Faculty

James W. Fox Jr

James W. Fox Jr

Professor of Law

B.A., University of North Carolina
J.D., University of Michigan Law School

Phone: 727-562-7890
Email: [email protected]
Office: Crummer 207 (Gulfport)

Courses
Contracts, Constitutional Law, Poverty Law and American Legal History

Professor Fox writes and teaches in the areas of constitutional law, contract law, American legal history, and poverty law. His work has been published in journals such as the University of Pennsylvania Journal of Constitutional Law, the Yale Law Journal Forum, Constitutional Commentary, the Alabama Law Review, the Howard Law Journal, and the Washington University Law Quarterly. Professor Fox's current research focuses the how the ideas and experiences of African Americans in the nineteenth century can expand notions of constitutional law and the ways we think about constitutional history and interpretation. His work also looks at the intersection of civil society and public sphere theory as they relate to citizenship and freedom. Professor Fox served as Associate Dean for Academic Affairs from 2018-19 and Associate Dean for Faculty Development from 2009-12. In addition to his teaching and research, Professor Fox has also been a member of the board of directors of Gulfcoast Legal Services (twice serving as President) and served as Chair of the Section on Legal History of the Association of American Law Schools in 2014-15.

Featured Publications

Additional publications are available on SSRN.

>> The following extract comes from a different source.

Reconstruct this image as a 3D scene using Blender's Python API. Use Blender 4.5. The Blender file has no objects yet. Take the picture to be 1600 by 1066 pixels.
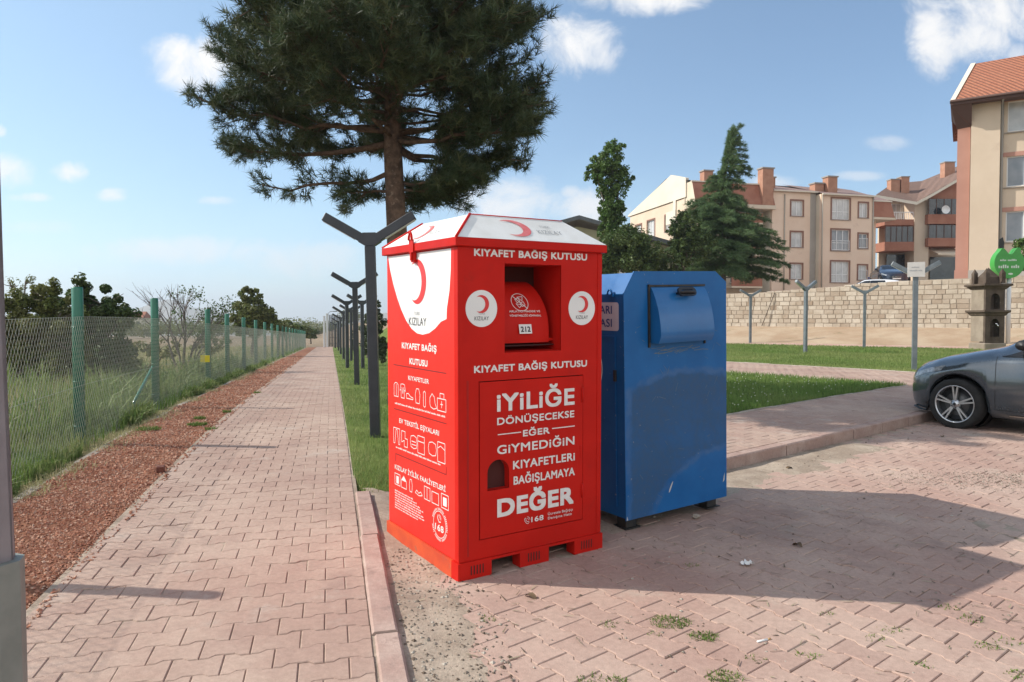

The Constitution of Black Abolitionism: Re-Framing the Second Founding 

This article seeks to recover nineteenth-century African American constitutionalism by focusing on the rich contributions to constitutional ideas of freedom and citizenship contained in the antebellum Black Convention Movement. Citation: 23 U. Pa. J. Const. L. 267

Black Progressivism and the Progressive Court

This essay explores three works by Progressive-Era Black writers and activists Thomas Fortune, Ida Wells, and W.E.B. Du Bois and how their focus on the interdependence of capitalism and racism helps explain the tension in the Supreme Court’s embrace of racism in Plessy v. Ferguson and apparent support for racial equality in post-Lochner cases of the 1910s. Citation:, 130 Yale L. J. Forum 398

Professor Fox joined the Stetson faculty in fall 2000. He graduated magna cum laude in 1990 from the University of Michigan Law School. At Michigan Professor Fox became a member of Order of the Coif and served as editor-in-chief of the Journal of Law Reform. After law school he clerked for the Honorable Phyllis Kravitch on the United States Court of Appeals for the Eleventh Circuit. He was an associate in Washington, D.C., with Covington & Burling where his practice focused on complex tort and insurance litigation. He also served as a temporary staff attorney for the Neighborhood Legal Services Program in Washington. Before joining the faculty at Stetson, Professor Fox taught at Mercer University Law School.